◆ WHAT THE EXERCISE ASKS ◆
Can you give all the records again without altering a single character?

* BEGIN EXCERPTED DATA *

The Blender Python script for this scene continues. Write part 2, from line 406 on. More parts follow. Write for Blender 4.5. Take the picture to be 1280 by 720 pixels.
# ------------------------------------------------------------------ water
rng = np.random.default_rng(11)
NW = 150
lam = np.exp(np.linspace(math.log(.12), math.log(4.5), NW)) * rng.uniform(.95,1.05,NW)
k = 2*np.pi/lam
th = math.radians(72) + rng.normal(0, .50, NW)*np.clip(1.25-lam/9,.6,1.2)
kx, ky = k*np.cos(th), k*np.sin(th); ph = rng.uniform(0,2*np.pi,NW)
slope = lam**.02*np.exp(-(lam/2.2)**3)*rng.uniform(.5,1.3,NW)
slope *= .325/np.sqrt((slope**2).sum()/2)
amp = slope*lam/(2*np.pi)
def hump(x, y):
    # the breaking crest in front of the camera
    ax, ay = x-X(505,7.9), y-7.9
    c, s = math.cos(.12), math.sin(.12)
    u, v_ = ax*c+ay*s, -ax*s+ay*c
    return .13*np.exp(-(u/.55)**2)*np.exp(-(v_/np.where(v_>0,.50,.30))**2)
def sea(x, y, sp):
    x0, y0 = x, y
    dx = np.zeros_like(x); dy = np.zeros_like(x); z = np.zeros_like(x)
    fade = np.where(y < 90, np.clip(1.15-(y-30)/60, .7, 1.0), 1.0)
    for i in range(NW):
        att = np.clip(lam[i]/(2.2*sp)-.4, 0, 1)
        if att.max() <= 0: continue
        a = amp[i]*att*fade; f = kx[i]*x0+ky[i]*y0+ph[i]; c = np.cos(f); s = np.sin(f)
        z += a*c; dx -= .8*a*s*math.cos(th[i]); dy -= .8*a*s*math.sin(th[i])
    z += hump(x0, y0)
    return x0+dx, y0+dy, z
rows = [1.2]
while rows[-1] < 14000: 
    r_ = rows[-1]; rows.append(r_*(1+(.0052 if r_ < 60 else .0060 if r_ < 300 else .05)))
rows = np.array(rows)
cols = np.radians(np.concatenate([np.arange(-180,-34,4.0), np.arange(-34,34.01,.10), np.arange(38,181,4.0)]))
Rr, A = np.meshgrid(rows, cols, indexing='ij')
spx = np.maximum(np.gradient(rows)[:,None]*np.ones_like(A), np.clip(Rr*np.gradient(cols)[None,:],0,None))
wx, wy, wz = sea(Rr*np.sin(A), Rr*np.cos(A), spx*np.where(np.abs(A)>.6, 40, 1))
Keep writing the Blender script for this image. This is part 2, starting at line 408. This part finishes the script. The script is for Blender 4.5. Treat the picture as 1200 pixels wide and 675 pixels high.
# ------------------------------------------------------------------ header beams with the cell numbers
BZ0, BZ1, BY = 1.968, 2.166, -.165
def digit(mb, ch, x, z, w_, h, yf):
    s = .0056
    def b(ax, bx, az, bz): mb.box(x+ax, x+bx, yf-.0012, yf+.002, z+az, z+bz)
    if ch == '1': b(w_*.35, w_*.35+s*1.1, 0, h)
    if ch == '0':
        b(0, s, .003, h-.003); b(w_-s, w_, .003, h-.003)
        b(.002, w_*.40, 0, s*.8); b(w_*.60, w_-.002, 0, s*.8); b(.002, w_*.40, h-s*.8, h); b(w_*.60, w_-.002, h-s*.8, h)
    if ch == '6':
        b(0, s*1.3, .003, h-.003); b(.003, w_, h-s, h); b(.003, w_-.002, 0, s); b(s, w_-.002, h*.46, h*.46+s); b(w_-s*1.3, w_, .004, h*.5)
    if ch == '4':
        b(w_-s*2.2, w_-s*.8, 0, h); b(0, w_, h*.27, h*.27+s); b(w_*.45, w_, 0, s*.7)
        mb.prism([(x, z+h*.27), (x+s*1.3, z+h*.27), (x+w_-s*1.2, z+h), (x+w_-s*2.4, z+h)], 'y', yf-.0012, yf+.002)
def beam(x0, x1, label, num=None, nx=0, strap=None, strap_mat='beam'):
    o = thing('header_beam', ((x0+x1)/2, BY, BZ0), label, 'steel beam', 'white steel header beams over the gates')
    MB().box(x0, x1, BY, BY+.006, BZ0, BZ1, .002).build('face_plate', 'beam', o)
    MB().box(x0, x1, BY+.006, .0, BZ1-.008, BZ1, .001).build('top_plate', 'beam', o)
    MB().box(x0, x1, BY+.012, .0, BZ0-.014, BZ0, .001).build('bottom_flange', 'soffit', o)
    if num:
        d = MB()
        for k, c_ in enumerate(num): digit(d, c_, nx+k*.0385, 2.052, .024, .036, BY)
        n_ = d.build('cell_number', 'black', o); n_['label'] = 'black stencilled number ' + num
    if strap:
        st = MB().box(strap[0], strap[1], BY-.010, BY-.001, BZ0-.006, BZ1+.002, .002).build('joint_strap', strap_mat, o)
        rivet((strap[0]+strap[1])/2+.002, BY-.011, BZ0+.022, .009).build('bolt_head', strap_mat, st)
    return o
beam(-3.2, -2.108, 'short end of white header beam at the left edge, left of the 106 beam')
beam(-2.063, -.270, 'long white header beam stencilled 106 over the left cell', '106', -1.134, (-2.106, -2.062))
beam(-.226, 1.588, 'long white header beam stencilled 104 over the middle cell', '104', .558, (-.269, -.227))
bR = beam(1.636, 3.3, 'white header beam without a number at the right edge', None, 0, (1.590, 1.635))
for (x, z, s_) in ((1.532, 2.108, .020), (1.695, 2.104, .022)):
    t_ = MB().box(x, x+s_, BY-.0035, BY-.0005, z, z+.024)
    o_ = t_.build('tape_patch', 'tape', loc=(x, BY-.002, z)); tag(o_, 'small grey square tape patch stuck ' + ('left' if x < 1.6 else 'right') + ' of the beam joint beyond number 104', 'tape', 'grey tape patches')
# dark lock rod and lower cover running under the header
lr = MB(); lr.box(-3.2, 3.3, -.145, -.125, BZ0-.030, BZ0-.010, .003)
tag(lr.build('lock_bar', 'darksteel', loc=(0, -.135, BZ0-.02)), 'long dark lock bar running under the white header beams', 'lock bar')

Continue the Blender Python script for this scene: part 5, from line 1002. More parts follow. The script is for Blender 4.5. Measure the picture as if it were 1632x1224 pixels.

* END EXCERPTED DATA *

◆ COMPLETED EXERCISE ◆
The Blender Python script for this scene continues. Write part 2, from line 406 on. More parts follow. Write for Blender 4.5. Take the picture to be 1280 by 720 pixels.
# ------------------------------------------------------------------ water
rng = np.random.default_rng(11)
NW = 150
lam = np.exp(np.linspace(math.log(.12), math.log(4.5), NW)) * rng.uniform(.95,1.05,NW)
k = 2*np.pi/lam
th = math.radians(72) + rng.normal(0, .50, NW)*np.clip(1.25-lam/9,.6,1.2)
kx, ky = k*np.cos(th), k*np.sin(th); ph = rng.uniform(0,2*np.pi,NW)
slope = lam**.02*np.exp(-(lam/2.2)**3)*rng.uniform(.5,1.3,NW)
slope *= .325/np.sqrt((slope**2).sum()/2)
amp = slope*lam/(2*np.pi)
def hump(x, y):
    # the breaking crest in front of the camera
    ax, ay = x-X(505,7.9), y-7.9
    c, s = math.cos(.12), math.sin(.12)
    u, v_ = ax*c+ay*s, -ax*s+ay*c
    return .13*np.exp(-(u/.55)**2)*np.exp(-(v_/np.where(v_>0,.50,.30))**2)
def sea(x, y, sp):
    x0, y0 = x, y
    dx = np.zeros_like(x); dy = np.zeros_like(x); z = np.zeros_like(x)
    fade = np.where(y < 90, np.clip(1.15-(y-30)/60, .7, 1.0), 1.0)
    for i in range(NW):
        att = np.clip(lam[i]/(2.2*sp)-.4, 0, 1)
        if att.max() <= 0: continue
        a = amp[i]*att*fade; f = kx[i]*x0+ky[i]*y0+ph[i]; c = np.cos(f); s = np.sin(f)
        z += a*c; dx -= .8*a*s*math.cos(th[i]); dy -= .8*a*s*math.sin(th[i])
    z += hump(x0, y0)
    return x0+dx, y0+dy, z
rows = [1.2]
while rows[-1] < 14000: 
    r_ = rows[-1]; rows.append(r_*(1+(.0052 if r_ < 60 else .0060 if r_ < 300 else .05)))
rows = np.array(rows)
cols = np.radians(np.concatenate([np.arange(-180,-34,4.0), np.arange(-34,34.01,.10), np.arange(38,181,4.0)]))
Rr, A = np.meshgrid(rows, cols, indexing='ij')
spx = np.maximum(np.gradient(rows)[:,None]*np.ones_like(A), np.clip(Rr*np.gradient(cols)[None,:],0,None))
wx, wy, wz = sea(Rr*np.sin(A), Rr*np.cos(A), spx*np.where(np.abs(A)>.6, 40, 1))
Keep writing the Blender script for this image. This is part 2, starting at line 408. This part finishes the script. The script is for Blender 4.5. Treat the picture as 1200 pixels wide and 675 pixels high.
# ------------------------------------------------------------------ header beams with the cell numbers
BZ0, BZ1, BY = 1.968, 2.166, -.165
def digit(mb, ch, x, z, w_, h, yf):
    s = .0056
    def b(ax, bx, az, bz): mb.box(x+ax, x+bx, yf-.0012, yf+.002, z+az, z+bz)
    if ch == '1': b(w_*.35, w_*.35+s*1.1, 0, h)
    if ch == '0':
        b(0, s, .003, h-.003); b(w_-s, w_, .003, h-.003)
        b(.002, w_*.40, 0, s*.8); b(w_*.60, w_-.002, 0, s*.8); b(.002, w_*.40, h-s*.8, h); b(w_*.60, w_-.002, h-s*.8, h)
    if ch == '6':
        b(0, s*1.3, .003, h-.003); b(.003, w_, h-s, h); b(.003, w_-.002, 0, s); b(s, w_-.002, h*.46, h*.46+s); b(w_-s*1.3, w_, .004, h*.5)
    if ch == '4':
        b(w_-s*2.2, w_-s*.8, 0, h); b(0, w_, h*.27, h*.27+s); b(w_*.45, w_, 0, s*.7)
        mb.prism([(x, z+h*.27), (x+s*1.3, z+h*.27), (x+w_-s*1.2, z+h), (x+w_-s*2.4, z+h)], 'y', yf-.0012, yf+.002)
def beam(x0, x1, label, num=None, nx=0, strap=None, strap_mat='beam'):
    o = thing('header_beam', ((x0+x1)/2, BY, BZ0), label, 'steel beam', 'white steel header beams over the gates')
    MB().box(x0, x1, BY, BY+.006, BZ0, BZ1, .002).build('face_plate', 'beam', o)
    MB().box(x0, x1, BY+.006, .0, BZ1-.008, BZ1, .001).build('top_plate', 'beam', o)
    MB().box(x0, x1, BY+.012, .0, BZ0-.014, BZ0, .001).build('bottom_flange', 'soffit', o)
    if num:
        d = MB()
        for k, c_ in enumerate(num): digit(d, c_, nx+k*.0385, 2.052, .024, .036, BY)
        n_ = d.build('cell_number', 'black', o); n_['label'] = 'black stencilled number ' + num
    if strap:
        st = MB().box(strap[0], strap[1], BY-.010, BY-.001, BZ0-.006, BZ1+.002, .002).build('joint_strap', strap_mat, o)
        rivet((strap[0]+strap[1])/2+.002, BY-.011, BZ0+.022, .009).build('bolt_head', strap_mat, st)
    return o
beam(-3.2, -2.108, 'short end of white header beam at the left edge, left of the 106 beam')
beam(-2.063, -.270, 'long white header beam stencilled 106 over the left cell', '106', -1.134, (-2.106, -2.062))
beam(-.226, 1.588, 'long white header beam stencilled 104 over the middle cell', '104', .558, (-.269, -.227))
bR = beam(1.636, 3.3, 'white header beam without a number at the right edge', None, 0, (1.590, 1.635))
for (x, z, s_) in ((1.532, 2.108, .020), (1.695, 2.104, .022)):
    t_ = MB().box(x, x+s_, BY-.0035, BY-.0005, z, z+.024)
    o_ = t_.build('tape_patch', 'tape', loc=(x, BY-.002, z)); tag(o_, 'small grey square tape patch stuck ' + ('left' if x < 1.6 else 'right') + ' of the beam joint beyond number 104', 'tape', 'grey tape patches')
# dark lock rod and lower cover running under the header
lr = MB(); lr.box(-3.2, 3.3, -.145, -.125, BZ0-.030, BZ0-.010, .003)
tag(lr.build('lock_bar', 'darksteel', loc=(0, -.135, BZ0-.02)), 'long dark lock bar running under the white header beams', 'lock bar')

Continue the Blender Python script for this scene: part 5, from line 1002. More parts follow. The script is for Blender 4.5. Measure the picture as if it were 1632x1224 pixels.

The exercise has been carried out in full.